Directive:
Find every line of the listing below where "picture" appears, and copy it.
--- Start Raw data ---
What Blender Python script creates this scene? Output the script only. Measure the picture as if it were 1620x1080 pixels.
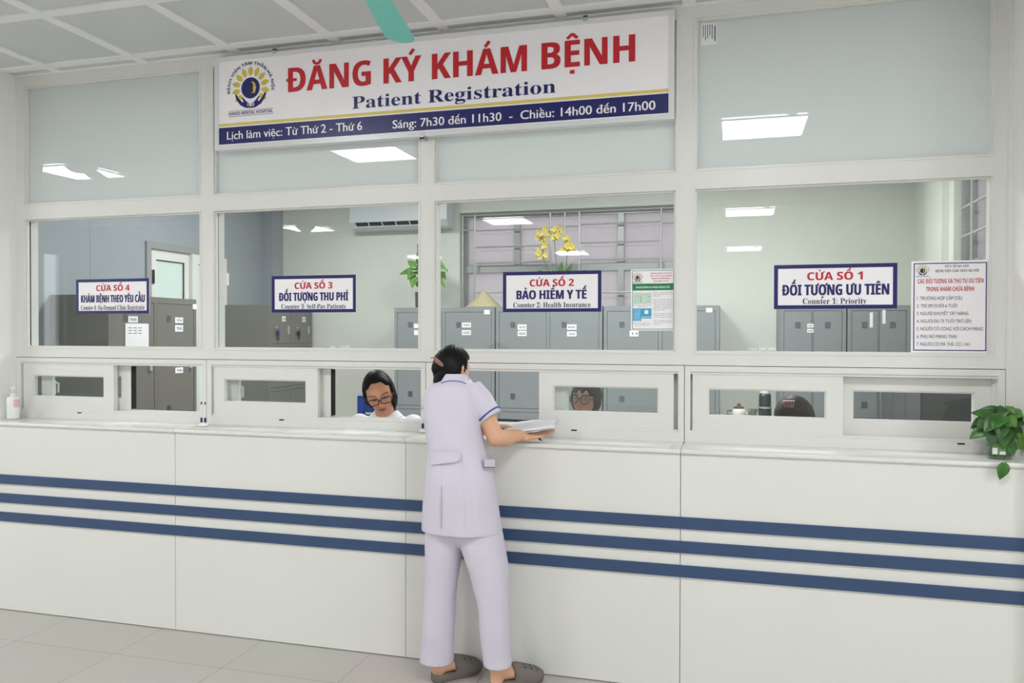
import bpy, bmesh, math, random, unicodedata
import numpy as np
from mathutils import Vector, Matrix, noise

for _o in list(bpy.data.objects):
    bpy.data.objects.remove(_o)
SC = bpy.context.scene
COL = SC.collection
random.seed(7)

# ------------------------------------------------------------------ camera, world, lights, exposure
FPX, YAW, PITCH, ROLL = 1250.18, .2703, -.0112, .0018
CAM = np.array([0., -3.7667, 1.5686])
_F = np.array([-math.sin(YAW)*math.cos(PITCH), math.cos(YAW)*math.cos(PITCH), math.sin(PITCH)])
_R = np.array([math.cos(YAW), math.sin(YAW), 0.]); _U = np.cross(_R, _F)
_R, _U = _R*math.cos(ROLL)+_U*math.sin(ROLL), -_R*math.sin(ROLL)+_U*math.cos(ROLL)
cam = bpy.data.cameras.new('camera'); camo = bpy.data.objects.new('camera', cam); COL.objects.link(camo)
cam.sensor_width = 36; cam.lens = FPX*36/1620; cam.clip_start = .05; cam.clip_end = 200
camo.matrix_world = Matrix(((_R[0], _U[0], -_F[0], CAM[0]), (_R[1], _U[1], -_F[1], CAM[1]), (_R[2], _U[2], -_F[2], CAM[2]), (0, 0, 0, 1)))
SC.camera = camo
W = bpy.data.worlds.new('daylight'); SC.world = W; W.use_nodes = True
W.node_tree.nodes['Background'].inputs[0].default_value = (.98, .965, 1.0, 1)
W.node_tree.nodes['Background'].inputs[1].default_value = 1.25
SC.view_settings.view_transform = 'Standard'; SC.view_settings.look = 'None'
SC.view_settings.gamma = 1; SC.view_settings.use_curve_mapping = False
SC.view_settings.exposure = 1.83
PANEL_HALL = 9.5      # light given off by each ceiling panel of the hall
PANEL_OFFICE = 13.5     # and by each panel of the office behind the glass

def on(px, py, ax, v):
    """the point where the sight line through a pixel meets a real plane (x, y or z = v)"""
    d = _F+_R*(px-810)/FPX+_U*(540-py)/FPX
    return CAM+d*(v-CAM[ax])/d[ax]

# ------------------------------------------------------------------ materials
def lin(c):
    r = []
    for v in c:
        v /= 255
        r.append(v/12.92 if v <= .04045 else ((v+.055)/1.055)**2.4)
    return r
MATS = {}
def mat(name, rgb, rough=.5, metal=0., spec=.5, var=.04, scale=8., coat=0., stretch=None, bump=0.):
    if name in MATS: return MATS[name]
    m = bpy.data.materials.new(name); m.use_nodes = True; nt = m.node_tree; b = nt.nodes['Principled BSDF']
    c = lin(rgb)
    tc = nt.nodes.new('ShaderNodeTexCoord'); nz = nt.nodes.new('ShaderNodeTexNoise')
    nz.inputs['Scale'].default_value = scale; nz.inputs['Detail'].default_value = 3
    if stretch:
        mp = nt.nodes.new('ShaderNodeMapping'); mp.inputs['Scale'].default_value = stretch
        nt.links.new(tc.outputs['Object'], mp.inputs[0]); nt.links.new(mp.outputs[0], nz.inputs['Vector'])
    else: nt.links.new(tc.outputs['Object'], nz.inputs['Vector'])
    rp = nt.nodes.new('ShaderNodeValToRGB')
    rp.color_ramp.elements[0].position = .3; rp.color_ramp.elements[1].position = .7
    rp.color_ramp.elements[0].color = [min(1, x*(1-var)) for x in c]+[1]
    rp.color_ramp.elements[1].color = [min(1, x*(1+var)) for x in c]+[1]
    nt.links.new(nz.outputs['Fac'], rp.inputs[0]); nt.links.new(rp.outputs[0], b.inputs['Base Color'])
    b.inputs['Roughness'].default_value = rough; b.inputs['Metallic'].default_value = metal
    b.inputs['Specular IOR Level'].default_value = spec; b.inputs['Coat Weight'].default_value = coat
    if bump:
        bp = nt.nodes.new('ShaderNodeBump'); bp.inputs['Strength'].default_value = bump; bp.inputs['Distance'].default_value = .003
        nt.links.new(nz.outputs['Fac'], bp.inputs['Height']); nt.links.new(bp.outputs[0], b.inputs['Normal'])
    MATS[name] = m; return m
def mix_glass(name, build, f0, rough=0.):
    """a reflective surface over what build() makes: reflection grows towards grazing view as on glass"""
    m = bpy.data.materials.new(name); m.use_nodes = True; nt = m.node_tree; nt.nodes.clear()
    N = nt.nodes.new; L = nt.links.new
    out = N('ShaderNodeOutputMaterial'); mx = N('ShaderNodeMixShader'); gl = N('ShaderNodeBsdfGlossy')
    gl.inputs['Roughness'].default_value = rough
    ge = N('ShaderNodeNewGeometry'); dt = N('ShaderNodeVectorMath'); dt.operation = 'DOT_PRODUCT'
    L(ge.outputs['Normal'], dt.inputs[0]); L(ge.outputs['Incoming'], dt.inputs[1])
    ab = N('ShaderNodeMath'); ab.operation = 'ABSOLUTE'; L(dt.outputs['Value'], ab.inputs[0])
    iv = N('ShaderNodeMath'); iv.operation = 'SUBTRACT'; iv.inputs[0].default_value = 1; L(ab.outputs[0], iv.inputs[1])
    pw = N('ShaderNodeMath'); pw.operation = 'POWER'; pw.inputs[1].default_value = 5; L(iv.outputs[0], pw.inputs[0])
    ma = N('ShaderNodeMath'); ma.operation = 'MULTIPLY_ADD'; ma.inputs[1].default_value = 1-f0; ma.inputs[2].default_value = f0
    L(pw.outputs[0], ma.inputs[0]); L(ma.outputs[0], mx.inputs[0]); L(build(nt), mx.inputs[1]); L(gl.outputs[0], mx.inputs[2])
    L(mx.outputs[0], out.inputs[0]); MATS[name] = m; return m
def _clear(col):
    def b(nt):
        t = nt.nodes.new('ShaderNodeBsdfTransparent'); t.inputs[0].default_value = col+(1,); return t.outputs[0]
    return b
def _frost(col, k):
    def b(nt):
        d = nt.nodes.new('ShaderNodeBsdfDiffuse'); t = nt.nodes.new('ShaderNodeBsdfTranslucent'); x = nt.nodes.new('ShaderNodeMixShader')
        nz = nt.nodes.new('ShaderNodeTexNoise'); nz.inputs['Scale'].default_value = 1.2
        rp = nt.nodes.new('ShaderNodeValToRGB')
        rp.color_ramp.elements[0].color = [v*.97 for v in col]+[1]; rp.color_ramp.elements[1].color = list(col)+[1]
        nt.links.new(nz.outputs['Fac'], rp.inputs[0])
        nt.links.new(rp.outputs[0], d.inputs[0]); nt.links.new(rp.outputs[0], t.inputs[0])
        x.inputs[0].default_value = k; nt.links.new(d.outputs[0], x.inputs[1]); nt.links.new(t.outputs[0], x.inputs[2]); return x.outputs[0]
    return b
M_GLASS = mix_glass('clear_glass', _clear((.955, .975, .97)), .042)
M_FROST = mix_glass('frosted_glass', _frost((.83, .865, .855), .45), .055)
M_WINFROST = mix_glass('window_frosted_glass', _frost((.54, .535, .55), .75), .04)
M_DOORGLASS = mix_glass('door_frosted_glass', _frost((.66, .735, .70), .5), .04)
M_JAR = mix_glass('jar_glass', _clear((.80, .86, .82)), .06)
M_WATER = mix_glass('water', _clear((.72, .78, .66)), .03)
M_LENS = mix_glass('lens_glass', _clear((.95, .95, .95)), .03)

M_FRAME = mat('white_upvc', (226, 226, 221), .32, var=.01)
M_WALL = mat('white_paint', (236, 235, 230), .7, var=.015, scale=2)
M_OFFWALL = mat('office_paint', (214, 217, 208), .75, var=.02, scale=2)
M_PANELWALL = mat('grey_panel_wall', (156, 163, 170), .5, var=.015, scale=2)
M_COUNTER = mat('white_laminate', (230, 230, 224), .22, var=.008, scale=3)
M_TOP = mat('white_stone_top', (229, 229, 224), .15, var=.012, scale=14)
M_BLUE = mat('slate_blue_laminate', (55, 78, 114), .45, var=.04)
M_NAVY = mat('navy_print', (27, 28, 98), .35, var=.03)
M_RED = mat('red_print', (196, 30, 42), .35, var=.03)
M_YELL = mat('yellow_print', (226, 204, 110), .4, var=.03)
M_GOLD = mat('gold_print', (214, 190, 78), .4, var=.05, scale=60)
M_SIGN = mat('white_sign_board', (247, 243, 246), .3, var=.01)
M_SIGNEDGE = mat('sign_edge', (222, 222, 224), .25, var=.01)
M_INK = mat('dark_ink', (38, 40, 66), .5)
M_GINK = mat('grey_ink', (92, 94, 104), .5)
M_GREEN = mat('green_print', (22, 128, 80), .4)
M_PALEBLUE = mat('pale_blue_print', (60, 165, 205), .4, var=.1, scale=80)
M_SKYBLUE = mat('sky_blue_print', (120, 190, 230), .4, var=.12, scale=60)
M_MINT = mat('mint_print', (200, 222, 205), .4, var=.08, scale=60)
M_PINKINK = mat('pink_ink', (196, 70, 86), .5)
M_PAPER = mat('paper', (238, 238, 240), .6, var=.01)
M_PAPERSHADE = mat('printed_paper', (205, 206, 216), .6, var=.06, scale=120)
M_LOCK = mat('grey_steel_locker', (134, 140, 142), .42, var=.02)
M_LOCKWARM = mat('warm_grey_steel_locker', (114, 113, 107), .42, var=.02)
M_LOCKDARK = mat('dark_slots', (70, 74, 78), .6)
M_BLACK = mat('black_plastic', (22, 22, 26), .4)
M_RUBBER = mat('black_rubber', (18, 18, 18), .7)
M_STEEL = mat('stainless_steel', (188, 190, 190), .35, metal=.45, var=.03)
M_ALU = mat('aluminium', (165, 168, 168), .4, metal=.3, var=.03)
M_WHITEPL = mat('white_plastic', (232, 232, 228), .35, var=.01)
M_ACGREY = mat('ac_white_plastic', (205, 212, 216), .4, var=.01)
M_TILE = mat('ceiling_tile', (207, 212, 212), .5, var=.02, scale=3)
M_GRID = mat('ceiling_grid', (240, 240, 240), .45, var=.01)
M_TURQ = mat('turquoise_blade', (118, 214, 200), .4, var=.03)
M_SKIN = mat('skin', (214, 164, 132), .5, var=.05, scale=30)
M_HAIR = mat('black_hair', (11, 10, 11), .5, spec=.22, var=.5, scale=90, stretch=(1, 1, .12), bump=.2)
M_HAIRB = mat('dark_brown_hair', (50, 39, 36), .5, spec=.3, var=.4, scale=90, stretch=(1, 1, .12), bump=.2)
M_UNI = mat('lilac_white_uniform', (214, 208, 222), .8, var=.015, scale=10)
M_COAT = mat('white_coat', (230, 230, 238), .75, var=.03, scale=20)
M_PIPING = mat('blue_piping', (62, 88, 160), .6)
M_MASK = mat('white_mask', (238, 236, 236), .8)
M_CLIP = mat('brown_hair_clip', (150, 104, 96), .35)
M_CROC = mat('taupe_foam', (112, 106, 98), .6, var=.05)
M_CROCDARK = mat('foam_holes', (30, 28, 27), .8)
M_SPEC = mat('dark_spectacle_frame', (52, 30, 30), .35)
M_CHAIR = mat('blue_chair_plastic', (16, 62, 150), .4, var=.05)
M_LEAF = mat('green_leaf', (52, 104, 36), .35, var=.45, scale=26)
M_LEAFD = mat('dark_green_leaf', (56, 96, 48), .35, var=.35, scale=26)
M_LEAFMID = mat('mid_green_leaf', (92, 138, 58), .35, var=.35, scale=26)
M_LEAFLIT = mat('pale_green_leaf', (116, 158, 96), .4, var=.3, scale=26)
M_STEM = mat('green_stem', (92, 120, 62), .5)
M_BARK = mat('brown_stem', (74, 70, 56), .7)
M_ORCHID = mat('yellow_orchid_petals', (216, 196, 92), .5, var=.3, scale=90)
M_POT = mat('grey_pot', (150, 160, 166), .4)
M_STRAW = mat('straw', (176, 166, 134), .8, var=.14, scale=60)
M_TEA = mat('white_porcelain', (228, 224, 216), .15)
M_BROWN = mat('brown_rim', (98, 74, 58), .4)
M_FLASK = mat('dark_green_flask', (36, 58, 60), .3)
M_FILING = mat('dark_grey_steel', (92, 93, 94), .45, var=.02)
M_DESK = mat('pale_desk_top', (205, 200, 190), .4)
M_BAND = mat('dark_blue_pen', (30, 36, 96), .35)
M_PINKLBL = mat('pink_label', (226, 190, 190), .5)
M_OUT = mat('pink_outside_wall', (222, 208, 211), .8, var=.04, scale=2)
def emit(name, col, s):
    m = bpy.data.materials.new(name); m.use_nodes = True; nt = m.node_tree; nt.nodes.clear()
    e = nt.nodes.new('ShaderNodeEmission'); o = nt.nodes.new('ShaderNodeOutputMaterial')
    e.inputs[0].default_value = col+(1,); e.inputs[1].default_value = s; nt.links.new(e.outputs[0], o.inputs[0]); return m
M_LED = emit('led_diffuser', (.97, .985, 1.), PANEL_HALL)
M_LEDO = emit('office_led_diffuser', (.98, .985, .99), PANEL_OFFICE)
def floor_mat():
    m = bpy.data.materials.new('floor_tiles'); m.use_nodes = True; nt = m.node_tree; b = nt.nodes['Principled BSDF']
    tc = nt.nodes.new('ShaderNodeTexCoord'); mp = nt.nodes.new('ShaderNodeMapping'); br = nt.nodes.new('ShaderNodeTexBrick')
    mp.inputs['Location'].default_value = (2.8895+6, .6624+12, 0)
    br.offset = 0; br.inputs['Scale'].default_value = 1; br.inputs['Brick Width'].default_value = .6; br.inputs['Row Height'].default_value = .6
    br.inputs['Mortar Size'].default_value = .0022; br.inputs['Mortar Smooth'].default_value = .2
    br.inputs['Color1'].default_value = lin((190, 185, 177))+[1]; br.inputs['Color2'].default_value = lin((194, 189, 181))+[1]
    br.inputs['Mortar'].default_value = lin((150, 142, 134))+[1]
    nz = nt.nodes.new('ShaderNodeTexNoise'); nz.inputs['Scale'].default_value = 1.7; nz.inputs['Detail'].default_value = 5
    mx = nt.nodes.new('ShaderNodeMix'); mx.data_type = 'RGBA'; mx.blend_type = 'MULTIPLY'; mx.inputs[0].default_value = .12
    nt.links.new(tc.outputs['Object'], mp.inputs[0]); nt.links.new(mp.outputs[0], br.inputs['Vector']); nt.links.new(mp.outputs[0], nz.inputs['Vector'])
    nt.links.new(br.outputs['Color'], mx.inputs[6]); nt.links.new(nz.outputs['Color'], mx.inputs[7])
    nt.links.new(mx.outputs[2], b.inputs['Base Color']); b.inputs['Roughness'].default_value = .28
    return m
M_FLOOR = floor_mat()

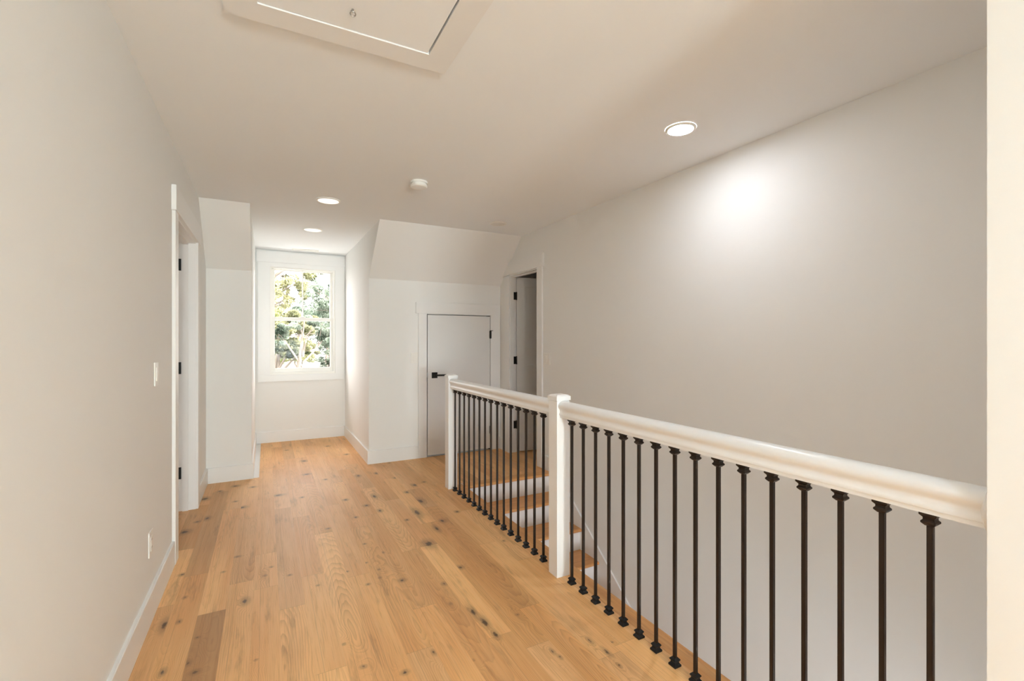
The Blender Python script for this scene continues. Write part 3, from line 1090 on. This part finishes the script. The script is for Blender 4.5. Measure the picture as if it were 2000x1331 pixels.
--- End Raw data ---
Correct response:
What Blender Python script creates this scene? Output the script only. Measure the picture as if it were 1620x1080 pixels.
The Blender Python script for this scene continues. Write part 3, from line 1090 on. This part finishes the script. The script is for Blender 4.5. Measure the picture as if it were 2000x1331 pixels.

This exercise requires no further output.